While neither Mark nor my mom were songwriters, I began to hear the songs they wrote for me as I walked among the tress. Mark, the diehard street activist, wrote his as we sat enjoying an afternoon picnic in the Spanish countryside a few months before he died. Amidst rolling hillsides and a spread of wine and cheese, he encouraged me to seek out and savor life’s sweet moments, just like the one we were sharing, because “in the end that’s what really matters.” My mother, on the other hand, wrote a song for me over the course of thirty plus years. When it comes to mind, I hear the well-known words from the Apostle Paul: “And now faith, hope, and love abide, these three; and the greatest of these is love.”

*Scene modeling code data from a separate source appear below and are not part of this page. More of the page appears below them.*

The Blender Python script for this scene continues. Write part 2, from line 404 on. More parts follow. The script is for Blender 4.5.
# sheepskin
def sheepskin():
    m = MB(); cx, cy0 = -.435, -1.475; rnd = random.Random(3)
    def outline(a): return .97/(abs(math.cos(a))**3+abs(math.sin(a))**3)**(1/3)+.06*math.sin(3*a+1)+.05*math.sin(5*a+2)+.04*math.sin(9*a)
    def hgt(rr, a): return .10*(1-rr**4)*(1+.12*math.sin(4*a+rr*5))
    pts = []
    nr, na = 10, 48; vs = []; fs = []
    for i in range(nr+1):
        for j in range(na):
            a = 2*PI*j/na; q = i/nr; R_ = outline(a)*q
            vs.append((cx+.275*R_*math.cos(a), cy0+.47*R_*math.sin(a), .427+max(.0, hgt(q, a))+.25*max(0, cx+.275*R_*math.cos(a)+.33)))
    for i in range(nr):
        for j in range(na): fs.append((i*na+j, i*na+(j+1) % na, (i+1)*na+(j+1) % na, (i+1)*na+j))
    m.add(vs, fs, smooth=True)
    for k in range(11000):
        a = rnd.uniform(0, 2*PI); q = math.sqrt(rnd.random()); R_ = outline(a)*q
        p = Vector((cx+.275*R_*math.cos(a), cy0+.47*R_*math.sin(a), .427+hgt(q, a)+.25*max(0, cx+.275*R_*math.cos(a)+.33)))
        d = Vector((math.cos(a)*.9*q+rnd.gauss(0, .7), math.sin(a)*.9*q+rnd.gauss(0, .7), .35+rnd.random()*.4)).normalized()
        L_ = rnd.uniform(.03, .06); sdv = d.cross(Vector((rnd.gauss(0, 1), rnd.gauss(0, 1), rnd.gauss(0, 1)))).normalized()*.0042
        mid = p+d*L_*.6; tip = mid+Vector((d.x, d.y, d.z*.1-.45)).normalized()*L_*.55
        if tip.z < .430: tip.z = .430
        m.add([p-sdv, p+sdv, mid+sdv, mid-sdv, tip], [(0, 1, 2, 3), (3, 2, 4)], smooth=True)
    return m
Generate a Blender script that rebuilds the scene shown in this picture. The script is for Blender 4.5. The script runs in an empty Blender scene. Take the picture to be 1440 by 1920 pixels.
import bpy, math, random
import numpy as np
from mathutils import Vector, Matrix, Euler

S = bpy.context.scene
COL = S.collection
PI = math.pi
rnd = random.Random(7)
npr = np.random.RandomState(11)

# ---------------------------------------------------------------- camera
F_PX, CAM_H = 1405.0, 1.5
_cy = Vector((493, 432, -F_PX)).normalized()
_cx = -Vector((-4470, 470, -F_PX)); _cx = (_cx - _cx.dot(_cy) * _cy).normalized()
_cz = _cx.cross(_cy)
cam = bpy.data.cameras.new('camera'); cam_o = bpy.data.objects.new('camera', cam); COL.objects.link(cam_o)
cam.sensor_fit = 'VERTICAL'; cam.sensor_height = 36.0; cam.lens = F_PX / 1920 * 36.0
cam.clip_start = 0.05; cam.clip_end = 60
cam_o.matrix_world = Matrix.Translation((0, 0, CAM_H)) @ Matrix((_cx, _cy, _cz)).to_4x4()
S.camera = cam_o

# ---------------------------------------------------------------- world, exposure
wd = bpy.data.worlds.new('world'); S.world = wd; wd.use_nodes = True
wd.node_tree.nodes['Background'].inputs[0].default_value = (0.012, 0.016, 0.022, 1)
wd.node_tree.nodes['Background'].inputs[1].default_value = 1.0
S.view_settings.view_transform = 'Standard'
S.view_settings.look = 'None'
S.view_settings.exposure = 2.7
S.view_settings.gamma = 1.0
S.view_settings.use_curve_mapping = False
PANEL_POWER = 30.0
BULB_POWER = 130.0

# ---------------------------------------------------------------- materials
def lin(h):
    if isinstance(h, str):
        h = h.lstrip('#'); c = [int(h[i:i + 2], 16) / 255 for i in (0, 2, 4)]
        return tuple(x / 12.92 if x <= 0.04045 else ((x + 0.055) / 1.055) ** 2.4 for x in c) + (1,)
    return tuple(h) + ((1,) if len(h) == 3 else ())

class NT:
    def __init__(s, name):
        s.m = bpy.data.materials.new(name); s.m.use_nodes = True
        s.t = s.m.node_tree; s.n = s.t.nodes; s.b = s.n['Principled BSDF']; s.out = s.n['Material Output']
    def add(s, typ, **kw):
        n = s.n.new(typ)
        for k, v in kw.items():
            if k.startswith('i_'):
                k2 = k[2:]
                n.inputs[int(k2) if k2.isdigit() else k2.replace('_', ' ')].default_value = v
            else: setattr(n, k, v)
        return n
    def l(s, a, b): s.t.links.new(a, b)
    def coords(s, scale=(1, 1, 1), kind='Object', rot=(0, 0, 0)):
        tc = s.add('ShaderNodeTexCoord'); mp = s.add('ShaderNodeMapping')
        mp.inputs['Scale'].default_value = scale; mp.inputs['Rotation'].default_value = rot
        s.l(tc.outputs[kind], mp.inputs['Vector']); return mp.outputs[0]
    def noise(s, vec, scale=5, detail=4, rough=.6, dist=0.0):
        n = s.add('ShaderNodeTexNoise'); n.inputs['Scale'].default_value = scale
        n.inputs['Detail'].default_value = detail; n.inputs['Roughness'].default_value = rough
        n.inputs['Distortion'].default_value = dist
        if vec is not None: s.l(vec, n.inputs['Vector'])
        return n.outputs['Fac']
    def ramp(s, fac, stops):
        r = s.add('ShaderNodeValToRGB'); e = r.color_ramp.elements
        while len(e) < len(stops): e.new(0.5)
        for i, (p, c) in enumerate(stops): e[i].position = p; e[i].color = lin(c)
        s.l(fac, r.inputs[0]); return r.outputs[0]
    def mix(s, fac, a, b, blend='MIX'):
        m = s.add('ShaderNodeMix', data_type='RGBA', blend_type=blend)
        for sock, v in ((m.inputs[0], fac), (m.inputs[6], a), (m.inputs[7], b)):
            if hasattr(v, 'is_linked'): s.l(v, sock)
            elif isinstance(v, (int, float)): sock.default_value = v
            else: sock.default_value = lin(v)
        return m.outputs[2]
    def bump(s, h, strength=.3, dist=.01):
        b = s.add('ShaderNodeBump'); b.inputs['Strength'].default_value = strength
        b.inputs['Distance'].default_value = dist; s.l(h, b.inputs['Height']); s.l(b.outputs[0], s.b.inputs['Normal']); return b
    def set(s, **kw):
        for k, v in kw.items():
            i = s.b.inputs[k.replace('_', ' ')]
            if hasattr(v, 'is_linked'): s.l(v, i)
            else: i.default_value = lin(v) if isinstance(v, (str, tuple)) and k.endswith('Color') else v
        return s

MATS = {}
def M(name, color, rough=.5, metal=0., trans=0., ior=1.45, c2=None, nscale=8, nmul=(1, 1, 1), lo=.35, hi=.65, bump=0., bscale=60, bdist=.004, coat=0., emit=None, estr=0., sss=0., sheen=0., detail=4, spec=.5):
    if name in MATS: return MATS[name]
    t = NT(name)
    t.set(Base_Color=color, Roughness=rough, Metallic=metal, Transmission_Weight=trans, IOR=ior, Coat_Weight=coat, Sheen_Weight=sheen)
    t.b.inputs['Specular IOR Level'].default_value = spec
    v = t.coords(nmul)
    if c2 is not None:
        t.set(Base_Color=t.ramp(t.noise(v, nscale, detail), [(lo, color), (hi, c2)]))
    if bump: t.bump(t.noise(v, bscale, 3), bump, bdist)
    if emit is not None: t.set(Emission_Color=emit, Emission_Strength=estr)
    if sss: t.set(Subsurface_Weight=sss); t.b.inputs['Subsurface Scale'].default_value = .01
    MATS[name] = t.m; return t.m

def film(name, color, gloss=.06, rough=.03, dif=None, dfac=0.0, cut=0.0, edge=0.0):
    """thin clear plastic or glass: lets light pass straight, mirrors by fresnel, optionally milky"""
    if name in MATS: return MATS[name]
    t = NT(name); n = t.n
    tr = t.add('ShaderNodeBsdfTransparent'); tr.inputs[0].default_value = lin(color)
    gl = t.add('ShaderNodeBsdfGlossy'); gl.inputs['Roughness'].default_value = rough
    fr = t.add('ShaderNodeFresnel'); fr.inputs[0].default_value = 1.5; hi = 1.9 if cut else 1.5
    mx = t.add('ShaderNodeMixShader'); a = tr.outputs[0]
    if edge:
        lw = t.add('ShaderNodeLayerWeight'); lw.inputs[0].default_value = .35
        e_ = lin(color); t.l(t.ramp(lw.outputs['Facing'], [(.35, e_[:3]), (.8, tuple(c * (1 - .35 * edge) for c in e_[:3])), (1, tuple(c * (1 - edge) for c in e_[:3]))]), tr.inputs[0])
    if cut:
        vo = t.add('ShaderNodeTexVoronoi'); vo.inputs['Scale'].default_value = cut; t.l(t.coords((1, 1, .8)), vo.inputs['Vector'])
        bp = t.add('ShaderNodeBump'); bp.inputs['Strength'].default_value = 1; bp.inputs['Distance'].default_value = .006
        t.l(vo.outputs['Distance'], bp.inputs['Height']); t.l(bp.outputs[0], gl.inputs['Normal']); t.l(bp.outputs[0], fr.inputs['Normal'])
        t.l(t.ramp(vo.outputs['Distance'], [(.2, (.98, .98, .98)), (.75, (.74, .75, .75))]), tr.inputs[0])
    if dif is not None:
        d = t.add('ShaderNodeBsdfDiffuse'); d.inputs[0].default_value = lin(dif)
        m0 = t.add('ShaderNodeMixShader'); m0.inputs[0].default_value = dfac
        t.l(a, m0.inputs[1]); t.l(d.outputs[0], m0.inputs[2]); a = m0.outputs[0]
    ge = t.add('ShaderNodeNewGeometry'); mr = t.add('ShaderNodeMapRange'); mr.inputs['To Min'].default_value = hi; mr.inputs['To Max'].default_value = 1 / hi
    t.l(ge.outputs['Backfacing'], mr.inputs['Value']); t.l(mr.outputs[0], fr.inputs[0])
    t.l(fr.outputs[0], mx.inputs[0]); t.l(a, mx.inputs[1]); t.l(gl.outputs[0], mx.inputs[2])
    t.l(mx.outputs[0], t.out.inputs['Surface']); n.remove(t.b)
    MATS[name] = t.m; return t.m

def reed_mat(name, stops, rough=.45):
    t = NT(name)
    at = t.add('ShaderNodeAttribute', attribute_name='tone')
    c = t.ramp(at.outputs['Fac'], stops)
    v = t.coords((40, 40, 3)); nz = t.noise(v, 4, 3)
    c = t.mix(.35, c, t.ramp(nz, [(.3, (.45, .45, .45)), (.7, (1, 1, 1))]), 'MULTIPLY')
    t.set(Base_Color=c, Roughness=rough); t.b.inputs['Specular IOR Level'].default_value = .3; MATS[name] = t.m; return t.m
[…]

Too often in the midst of life’s busyness and my own fear and anxieties, I forget to listen and live by these tunes that speak so directly to my heart. But over these past months, the cardinals continued to call me back. As the season turned from winter to spring, each outing along those familiar trails became a reminder that, just as I know where to find the cardinals, I also know how to listen to the songs given to me. Like the cardinals, they are always in the air. I just need to take the time and the effort to listen.

As the bright greens of spring now give way to the long days of summer, my visits to the park again include runs and walks. Some days I make it to the woods to a catch glimpse of “my” two cardinals and on others I run past, but sighted or not, I know the cardinals are there, singing the songs I need to hear.

And the song goes on for the traveling kind.